Paura, ma soprattutto un silenzio che aumenta ogni giorno.

Alberto Trentini, quarantacinque anni, celibe, senza figli, è un cooperante che ha dedicato la sua vita ad aiutare i più vulnerabili, lavorando instancabilmente con l’organizzazione umanitaria Humanity & Inclusion (HI).

Questa Ong, che si pone al fianco delle persone con disabilità e di chi vive in condizioni di povertà, esclusione e conflitto, è il palcoscenico del suo impegno: la sua missione lo ha portato in luoghi lontani e complessi, come il Sud America, l’Etiopia, il Nepal e il Libano, dove ha lavorato con importanti organizzazioni umanitarie come la Danish Refugee Council, Solidarités International, Première Urgence Internationale, Coopi e Cefa - Il seme della solidarietà.

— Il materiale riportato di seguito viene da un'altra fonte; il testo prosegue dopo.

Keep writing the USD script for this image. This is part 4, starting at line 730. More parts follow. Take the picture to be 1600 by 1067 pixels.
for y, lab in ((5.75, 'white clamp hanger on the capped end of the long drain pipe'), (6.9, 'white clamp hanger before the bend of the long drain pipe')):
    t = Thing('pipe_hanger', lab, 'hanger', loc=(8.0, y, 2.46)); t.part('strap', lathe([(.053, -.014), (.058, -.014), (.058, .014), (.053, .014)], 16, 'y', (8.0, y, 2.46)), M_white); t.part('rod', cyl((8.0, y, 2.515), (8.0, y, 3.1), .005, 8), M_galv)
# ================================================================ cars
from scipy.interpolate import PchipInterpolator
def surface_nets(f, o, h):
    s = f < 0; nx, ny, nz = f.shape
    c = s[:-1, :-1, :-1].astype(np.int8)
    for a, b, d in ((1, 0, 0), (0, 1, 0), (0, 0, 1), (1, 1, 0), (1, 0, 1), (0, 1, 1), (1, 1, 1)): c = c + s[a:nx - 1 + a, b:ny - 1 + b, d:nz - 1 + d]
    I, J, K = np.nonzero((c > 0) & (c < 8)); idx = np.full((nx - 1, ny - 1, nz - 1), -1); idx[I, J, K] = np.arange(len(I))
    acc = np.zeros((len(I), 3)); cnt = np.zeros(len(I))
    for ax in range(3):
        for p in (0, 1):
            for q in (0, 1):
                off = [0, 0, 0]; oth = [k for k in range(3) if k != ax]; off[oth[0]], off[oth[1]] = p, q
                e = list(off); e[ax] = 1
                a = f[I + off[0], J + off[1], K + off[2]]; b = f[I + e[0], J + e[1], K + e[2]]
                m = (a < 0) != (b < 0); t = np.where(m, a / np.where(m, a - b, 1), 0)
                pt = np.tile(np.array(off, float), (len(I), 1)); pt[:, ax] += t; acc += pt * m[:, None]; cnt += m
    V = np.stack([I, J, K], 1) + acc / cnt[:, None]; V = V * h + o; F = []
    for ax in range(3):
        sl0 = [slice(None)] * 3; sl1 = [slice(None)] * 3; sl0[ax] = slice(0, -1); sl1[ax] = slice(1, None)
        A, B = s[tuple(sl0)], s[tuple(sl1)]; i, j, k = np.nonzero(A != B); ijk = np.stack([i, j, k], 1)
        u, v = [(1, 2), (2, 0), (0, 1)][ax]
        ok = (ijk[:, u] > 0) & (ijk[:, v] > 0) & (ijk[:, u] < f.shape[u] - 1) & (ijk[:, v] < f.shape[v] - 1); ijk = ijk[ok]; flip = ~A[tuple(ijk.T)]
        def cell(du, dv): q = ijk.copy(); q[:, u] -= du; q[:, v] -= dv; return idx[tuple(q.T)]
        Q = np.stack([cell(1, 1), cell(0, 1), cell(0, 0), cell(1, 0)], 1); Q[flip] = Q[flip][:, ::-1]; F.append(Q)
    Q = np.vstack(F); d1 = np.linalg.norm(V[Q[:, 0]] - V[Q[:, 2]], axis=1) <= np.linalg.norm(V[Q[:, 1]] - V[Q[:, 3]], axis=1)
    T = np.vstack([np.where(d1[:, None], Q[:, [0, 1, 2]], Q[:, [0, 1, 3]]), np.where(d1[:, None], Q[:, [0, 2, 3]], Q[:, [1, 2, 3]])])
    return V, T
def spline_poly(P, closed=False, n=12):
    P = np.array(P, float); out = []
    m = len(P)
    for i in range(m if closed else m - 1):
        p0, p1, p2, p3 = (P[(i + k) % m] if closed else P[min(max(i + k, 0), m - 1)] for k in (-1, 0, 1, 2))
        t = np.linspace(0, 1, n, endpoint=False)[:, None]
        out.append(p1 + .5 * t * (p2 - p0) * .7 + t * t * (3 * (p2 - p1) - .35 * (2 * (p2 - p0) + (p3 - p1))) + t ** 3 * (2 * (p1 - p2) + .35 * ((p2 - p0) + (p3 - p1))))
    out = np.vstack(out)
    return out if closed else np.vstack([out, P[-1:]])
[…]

La famiglia Trentini ha chiesto, fin dal primo giorno, di poter comunicare con Alberto, di essere rassicurata sul suo stato di salute - Alberto soffre di ipertensione, come riferito dall’avvocato - e sulla tutela dei suoi diritti fondamentali.

E che possa fare rientro in Italia il prima possibile: «Questa assenza di informazioni non fa che accrescere le nostre preoccupazioni» dichiara la famiglia.